Утром оказалось, что все уже ушли по своим делам, хозяйка принесла кипящий самовар, сварила в нем яйца, достала хлеб и села поболтать. Все, что было ночью, казалось сном, и очень хотелось сбегать в лес убедиться, что бревна действительно сложены. Но это был бы большой крюк, и я, заплатив за ночлег и поблагодарив, отправилась восвояси.

Ясные, безоблачные апрельские дни вызвали обильную капель. Крыши уже совсем обнажились, а по краям висели длинные блестящие сосульки, за которыми лазали дети. Наша 2-я Дачная, в те годы еще не мощеная, покрылась сверкающими на солнце лужами, в канавах набиралась вода до половины сапога, а то и выше. Надо было во что бы то ни стало вывозить лес, но как?
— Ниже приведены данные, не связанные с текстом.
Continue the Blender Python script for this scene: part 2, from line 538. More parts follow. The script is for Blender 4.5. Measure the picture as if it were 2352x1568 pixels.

В Тарусе весь грузовой транспорт на строгом учете, всюду были заторы в работе. В райкоме, надрываясь, кричали по телефону, требуя «срочно поехать», «доставить», а в ответ слышали, что одна машина в капитальном ремонте, другая застряла в болоте и ждет тягача, а третью «срочно» послали в дальний колхоз.

Я была просто в отчаянии! В мае вывезти лес будет уже невозможно из-за топей, да и кто даст машину в посевную!

Останавливала все пустые грузовики, залезала к шоферам, умоляла перевезти, удваивала цену, обещала водку. Бесполезно.

И вот однажды к вечеру я остановила две порожние машины. Машины эти были новенькими, а водители оказались недавно призванными в армию молодыми солдатами. Через несколько минут просьб и увещеваний я почувствовала, что солдатики сдаются, а заработать сразу же деньги им и не снилось. Они были из части, стоящей неподалеку от Тарусы. Они согласились пожертвовать одной ночью, чтобы утром к поверке быть на месте. Договорились, что в сумерки они заедут за мной и мы вместе отправимся в лес.

Ребята не обманули и приехали даже раньше, в обед, и вот мы едем по старому Калужскому шоссе, трясясь на ухабах. Воды во многих местах уже до половины колеса, но «МАЗы» с ревом вылезают из трясины и вновь заглатывают пространство. Щемит от страха сердце: как же я поеду по эдакой дороге обратно, да еще с лесом? Но я молчу, молчит и мой сосед, еще совсем безусый молодой парнишка.